### WHAT IS EXPECTED:
Copy the data below exactly, omitting any picture it contains.

### DATASET CONTENT:
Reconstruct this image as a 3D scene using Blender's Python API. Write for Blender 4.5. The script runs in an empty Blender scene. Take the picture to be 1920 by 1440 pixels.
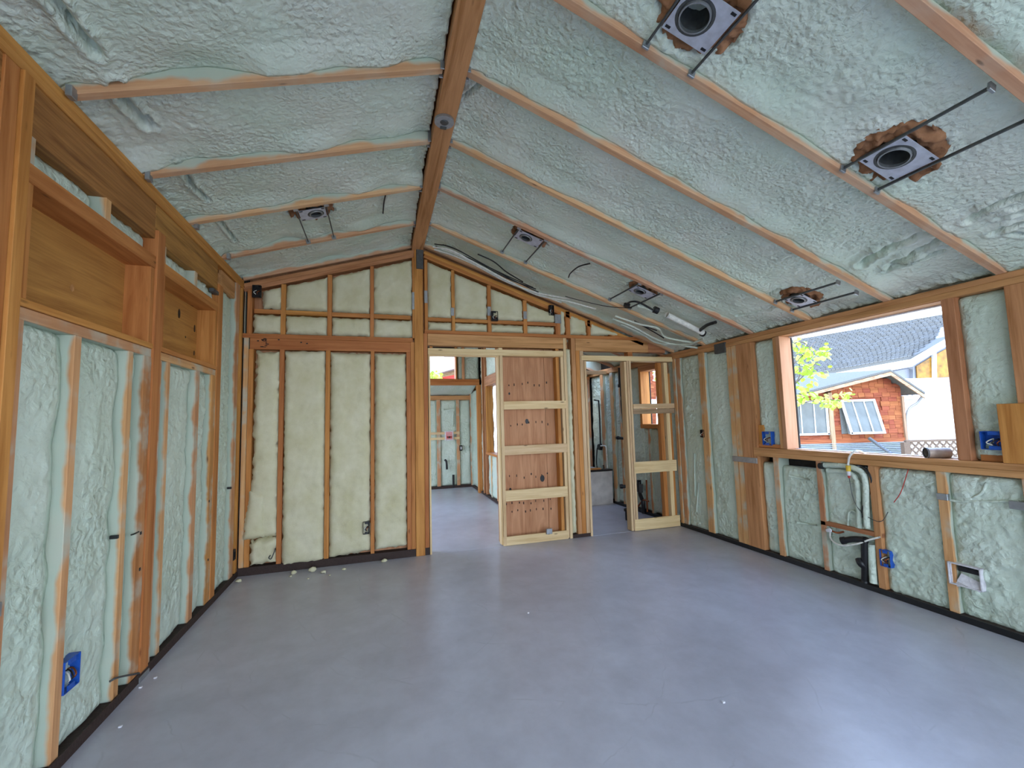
import bpy, math, random
import numpy as np
from mathutils import Vector, Matrix
C = bpy.context.scene.collection
RND = random.Random(7)

# ---------------------------------------------------------------- camera, world, light, exposure
YAW, PITCH, ROLL, FPX, EYE = 0.298, 0.083, -0.0261, 812.55, 1.4
cy, sy, cp, sp = math.cos(YAW), math.sin(YAW), math.cos(PITCH), math.sin(PITCH)
_f = np.array([sy*cp, cy*cp, sp]); _r = np.array([cy, -sy, 0.0]); _u = np.cross(_r, _f)
cr, sr = math.cos(ROLL), math.sin(ROLL)
RX, UX = cr*_r + sr*_u, -sr*_r + cr*_u
sc = bpy.context.scene
cd = bpy.data.cameras.new('camera'); cam = bpy.data.objects.new('camera', cd); C.objects.link(cam)
m = Matrix.Identity(4)
for i in range(3):
    m[i][0], m[i][1], m[i][2] = RX[i], UX[i], -_f[i]
m[2][3] = EYE
cam.matrix_world = m
cd.sensor_width = 36; cd.lens = FPX/1920*36; cd.clip_start = 0.05; cd.clip_end = 200
sc.camera = cam
sc.view_settings.view_transform = 'Standard'; sc.view_settings.look = 'None'
sc.view_settings.gamma = 1; sc.view_settings.use_curve_mapping = False
sc.view_settings.exposure = 1.6
w = bpy.data.worlds.new('sky'); sc.world = w; w.use_nodes = True
nt = w.node_tree; nt.nodes.clear()
out = nt.nodes.new('ShaderNodeOutputWorld'); bg = nt.nodes.new('ShaderNodeBackground')
tc = nt.nodes.new('ShaderNodeTexCoord'); sep = nt.nodes.new('ShaderNodeSeparateXYZ'); rp = nt.nodes.new('ShaderNodeValToRGB')
nt.links.new(tc.outputs['Generated'], sep.inputs[0]); nt.links.new(sep.outputs['Z'], rp.inputs[0])
rp.color_ramp.elements[0].position = 0.0; rp.color_ramp.elements[0].color = (0.80, 0.88, 1.0, 1)
rp.color_ramp.elements[1].position = 0.75; rp.color_ramp.elements[1].color = (0.36, 0.55, 1.0, 1)
e_ = rp.color_ramp.elements.new(0.22); e_.color = (0.68, 0.80, 1.0, 1)
nt.links.new(rp.outputs[0], bg.inputs[0]); bg.inputs[1].default_value = 2.6
nt.links.new(bg.outputs[0], out.inputs[0])
sl = bpy.data.lights.new('sun', 'SUN'); so = bpy.data.objects.new('sun', sl); C.objects.link(so)
sl.energy = 0.45; sl.angle = 0.2; sl.color = (1.0, 0.95, 0.86)
so.rotation_euler = Vector((0.55, 0.25, -0.8)).to_track_quat('-Z', 'Y').to_euler()
def portal(x, y, z, d, sx, szz):
    l = bpy.data.lights.new('sky_portal', 'AREA'); l.shape = 'RECTANGLE'; l.size = sx; l.size_y = szz
    l.cycles.is_portal = True
    o = bpy.data.objects.new('sky_portal', l); C.objects.link(o); o.location = (x, y, z)
    o.rotation_euler = Vector(d).to_track_quat('-Z', 'Z' if abs(d[2]) < .5 else 'Y').to_euler()

# ---------------------------------------------------------------- measured room, metres
XL, XR, YF = -1.285, 3.679, 4.791
HL, HR, RXX, HRG = 2.847, 2.224, 0.433, 3.365
SLR = (HRG-HR)/(XR-RXX); SLL = (HRG-HL)/(RXX-XL)
YB = -2.4                      # rear wall
def zroof(x): return HRG - SLR*(x-RXX) if x > RXX else HRG - SLL*(RXX-x)
def ray(px, py):
    x, y = (px-960)/FPX, (720-py)/FPX
    return x*RX + y*UX + _f
def onx(px, py, X): d = ray(px, py); t = X/d[0]; return Vector((X, d[1]*t, d[2]*t+EYE))
def ony(px, py, Y): d = ray(px, py); t = Y/d[1]; return Vector((d[0]*t, Y, d[2]*t+EYE))
def onz(px, py, Z): d = ray(px, py); t = (Z-EYE)/d[2]; return Vector((d[0]*t, d[1]*t, Z))
def onroof(px, py, dz=0.0):
    d = ray(px, py)
    for s, rt in ((SLR, True), (-SLL, False)):
        t = (HRG + s*RXX + dz - EYE)/(d[2] + s*d[0]); p = d*t
        if (p[0] > RXX) == rt: return Vector((p[0], p[1], p[2]+EYE))
    return Vector((p[0], p[1], p[2]+EYE))
def lw(px, py, off=0): return onx(px, py, XL-off)
def rw(px, py, off=0): return onx(px, py, XR+off)
def fw(px, py, off=0): return ony(px, py, YF+off)

# ---------------------------------------------------------------- helpers
def tag(o, label=None, cat=None, group=None, kind=None):
    if label: o['label'] = label
    if cat: o['category'] = cat
    if group: o['group'] = group
    if kind: o['kind'] = kind
    return o
def empty(name, loc=(0, 0, 0), rz=0):
    o = bpy.data.objects.new(name, None); C.objects.link(o); o.location = loc; o.rotation_euler = (0, 0, rz)
    o.empty_display_size = .05
    return o
def thing(name, loc, label, cat, group=None):
    return tag(empty(name, loc), label, cat, group)
def wm(o): return o.matrix_basis if o.parent is None else wm(o.parent) @ o.matrix_parent_inverse @ o.matrix_basis
def mesh(name, vs, fs, mat, parent=None, smooth=False):
    me = bpy.data.meshes.new(name); me.from_pydata([tuple(map(float, v)) for v in vs], [], fs)
    if smooth: me.polygons.foreach_set('use_smooth', [True]*len(me.polygons))
    me.materials.append(mat)
    o = bpy.data.objects.new(name, me); C.objects.link(o)
    if parent is not None:
        o.parent = parent
        o.matrix_parent_inverse = wm(parent).inverted()
    return o
_boxcache = {}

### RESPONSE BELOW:
Reconstruct this image as a 3D scene using Blender's Python API. Write for Blender 4.5. The script runs in an empty Blender scene. Take the picture to be 1920 by 1440 pixels.
import bpy, math, random
import numpy as np
from mathutils import Vector, Matrix
C = bpy.context.scene.collection
RND = random.Random(7)

# ---------------------------------------------------------------- camera, world, light, exposure
YAW, PITCH, ROLL, FPX, EYE = 0.298, 0.083, -0.0261, 812.55, 1.4
cy, sy, cp, sp = math.cos(YAW), math.sin(YAW), math.cos(PITCH), math.sin(PITCH)
_f = np.array([sy*cp, cy*cp, sp]); _r = np.array([cy, -sy, 0.0]); _u = np.cross(_r, _f)
cr, sr = math.cos(ROLL), math.sin(ROLL)
RX, UX = cr*_r + sr*_u, -sr*_r + cr*_u
sc = bpy.context.scene
cd = bpy.data.cameras.new('camera'); cam = bpy.data.objects.new('camera', cd); C.objects.link(cam)
m = Matrix.Identity(4)
for i in range(3):
    m[i][0], m[i][1], m[i][2] = RX[i], UX[i], -_f[i]
m[2][3] = EYE
cam.matrix_world = m
cd.sensor_width = 36; cd.lens = FPX/1920*36; cd.clip_start = 0.05; cd.clip_end = 200
sc.camera = cam
sc.view_settings.view_transform = 'Standard'; sc.view_settings.look = 'None'
sc.view_settings.gamma = 1; sc.view_settings.use_curve_mapping = False
sc.view_settings.exposure = 1.6
w = bpy.data.worlds.new('sky'); sc.world = w; w.use_nodes = True
nt = w.node_tree; nt.nodes.clear()
out = nt.nodes.new('ShaderNodeOutputWorld'); bg = nt.nodes.new('ShaderNodeBackground')
tc = nt.nodes.new('ShaderNodeTexCoord'); sep = nt.nodes.new('ShaderNodeSeparateXYZ'); rp = nt.nodes.new('ShaderNodeValToRGB')
nt.links.new(tc.outputs['Generated'], sep.inputs[0]); nt.links.new(sep.outputs['Z'], rp.inputs[0])
rp.color_ramp.elements[0].position = 0.0; rp.color_ramp.elements[0].color = (0.80, 0.88, 1.0, 1)
rp.color_ramp.elements[1].position = 0.75; rp.color_ramp.elements[1].color = (0.36, 0.55, 1.0, 1)
e_ = rp.color_ramp.elements.new(0.22); e_.color = (0.68, 0.80, 1.0, 1)
nt.links.new(rp.outputs[0], bg.inputs[0]); bg.inputs[1].default_value = 2.6
nt.links.new(bg.outputs[0], out.inputs[0])
sl = bpy.data.lights.new('sun', 'SUN'); so = bpy.data.objects.new('sun', sl); C.objects.link(so)
sl.energy = 0.45; sl.angle = 0.2; sl.color = (1.0, 0.95, 0.86)
so.rotation_euler = Vector((0.55, 0.25, -0.8)).to_track_quat('-Z', 'Y').to_euler()
def portal(x, y, z, d, sx, szz):
    l = bpy.data.lights.new('sky_portal', 'AREA'); l.shape = 'RECTANGLE'; l.size = sx; l.size_y = szz
    l.cycles.is_portal = True
    o = bpy.data.objects.new('sky_portal', l); C.objects.link(o); o.location = (x, y, z)
    o.rotation_euler = Vector(d).to_track_quat('-Z', 'Z' if abs(d[2]) < .5 else 'Y').to_euler()

# ---------------------------------------------------------------- measured room, metres
XL, XR, YF = -1.285, 3.679, 4.791
HL, HR, RXX, HRG = 2.847, 2.224, 0.433, 3.365
SLR = (HRG-HR)/(XR-RXX); SLL = (HRG-HL)/(RXX-XL)
YB = -2.4                      # rear wall
def zroof(x): return HRG - SLR*(x-RXX) if x > RXX else HRG - SLL*(RXX-x)
def ray(px, py):
    x, y = (px-960)/FPX, (720-py)/FPX
    return x*RX + y*UX + _f
def onx(px, py, X): d = ray(px, py); t = X/d[0]; return Vector((X, d[1]*t, d[2]*t+EYE))
def ony(px, py, Y): d = ray(px, py); t = Y/d[1]; return Vector((d[0]*t, Y, d[2]*t+EYE))
def onz(px, py, Z): d = ray(px, py); t = (Z-EYE)/d[2]; return Vector((d[0]*t, d[1]*t, Z))
def onroof(px, py, dz=0.0):
    d = ray(px, py)
    for s, rt in ((SLR, True), (-SLL, False)):
        t = (HRG + s*RXX + dz - EYE)/(d[2] + s*d[0]); p = d*t
        if (p[0] > RXX) == rt: return Vector((p[0], p[1], p[2]+EYE))
    return Vector((p[0], p[1], p[2]+EYE))
def lw(px, py, off=0): return onx(px, py, XL-off)
def rw(px, py, off=0): return onx(px, py, XR+off)
def fw(px, py, off=0): return ony(px, py, YF+off)

# ---------------------------------------------------------------- helpers
def tag(o, label=None, cat=None, group=None, kind=None):
    if label: o['label'] = label
    if cat: o['category'] = cat
    if group: o['group'] = group
    if kind: o['kind'] = kind
    return o
def empty(name, loc=(0, 0, 0), rz=0):
    o = bpy.data.objects.new(name, None); C.objects.link(o); o.location = loc; o.rotation_euler = (0, 0, rz)
    o.empty_display_size = .05
    return o
def thing(name, loc, label, cat, group=None):
    return tag(empty(name, loc), label, cat, group)
def wm(o): return o.matrix_basis if o.parent is None else wm(o.parent) @ o.matrix_parent_inverse @ o.matrix_basis
def mesh(name, vs, fs, mat, parent=None, smooth=False):
    me = bpy.data.meshes.new(name); me.from_pydata([tuple(map(float, v)) for v in vs], [], fs)
    if smooth: me.polygons.foreach_set('use_smooth', [True]*len(me.polygons))
    me.materials.append(mat)
    o = bpy.data.objects.new(name, me); C.objects.link(o)
    if parent is not None:
        o.parent = parent
        o.matrix_parent_inverse = wm(parent).inverted()
    return o
_boxcache = {}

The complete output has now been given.